I'd go as far as to think that there is a shared language in society today, but it's more like athletes jawing off amongst each other than something like what we expect the effects of culture and art to be.


Tech doesn't change human nature. We are still the same as 100,000 years ago without tech.

In my original comment, I said that I believe that our brains are rewired but our spirits still crave the same things as before.

Tech changes the actions and reasonings behind how our nature is exercised, at the material level.

Now, if you don't believe in the material/immaterial dichotomy that typifies man then what I'm saying may not register.

I'm not sure if this applies to you, but either way I'm curious what made you make the claim that took us in this direction because it's apparent that you've noticed a logical step that I was only aware of subconsciously.

Thanks.


Then why is Kurt Vonnegut still so popular?

He isn't, and I won't be convinced that he is until Supreme puts his face on one of their shirts.

He’s not that popular, but Billy Pilgrim keeps wandering back and forth in time, buying up all the Vonnegut books, juicing the figures.

What Billy really wants is a good Kilgore Trout book, but the supply of those seems to be dead. So it goes.

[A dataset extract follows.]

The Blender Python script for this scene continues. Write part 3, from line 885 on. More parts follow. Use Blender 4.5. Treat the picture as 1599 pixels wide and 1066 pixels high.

I vaguely recall some sociology and media theory strands that make arguments similar to the quoted post—that we are entering or have already entered an era of post-literacy. Our new language is a language of images, (tiktok, instagram), immediacy, and literalness (does anyone even understand allegory anymore? Does the average piece of media ever express a metaphor?). I don't have numbers on it, but my teacher friends tell me that the typical student's reading comprehension skills have tanked in the past few years.


It's not just reading comprehension, it's the imagination that goes with it.

Text is active. It triggers the imagination. Visual imagery - especially electronic imagery - is consumed passively. What you see is what you get.

Especially with Gen Z, there's been a catastrophic collapse in the public's ability to imagine anything that hasn't been pre-digested by Hollywood movies, video games, D&D, and anime.

It's the same stock imagery over and over and over.

Older culture is "boring" because it doesn't follow the standard tropes, and that makes it incomprehensible.

It's a bizarre kind of deja nostalgia - the only futures that can be imagined are the ones that have been imagined already.


> Older culture is "boring" because it doesn't follow the standard tropes, and that makes it incomprehensible.

The older culture, where the tropes stem from, doesn't follow the tropes? What?


Older works often conform less closely to the tropes, because the tropes weren't established at that point. When a medium or genre is new it often goes through a Cambrian explosion phase where there are all kinds of wildly varied pieces, and then things settle down and coalesce on the specific approaches that have proven successful.

I don't think that's what he means.

I wonder if people are downvoting you in good faith because I think you're on to something. My assumption is that denigrating mass media and pop culture comes across as "elitist".

Oh well. I mean, for the person who can look around and feel disdain toward these things, they deserve whatever shred of dignity the allegation subscribes them to.

"Second Order Illiteracy" is precisely what cripples imagination, or the ability to perceive things beyond the immediate senses. Passively consuming electronic media does the heavy lifting that the literary mind achieves.

> It's a bizarre kind of deja nostalgia - the only futures that can be imagined are the ones that have been imagined already.

If we toss the word "capitalism" into the fray of what you're saying I think this is what Mark Fisher meant by the "Slow cancellation of the future".


Possibly the idea is just too new / people who haven't seen it think it's just dunking on the young generation again. But for example there's an unexpected trend on social media just within the past month of a large amount of Gen Z not being able to read "third person omniscient" (a term I hadn't heard before but is pretty much just what it sounds like; from examples appears to be how all fiction I've read is written).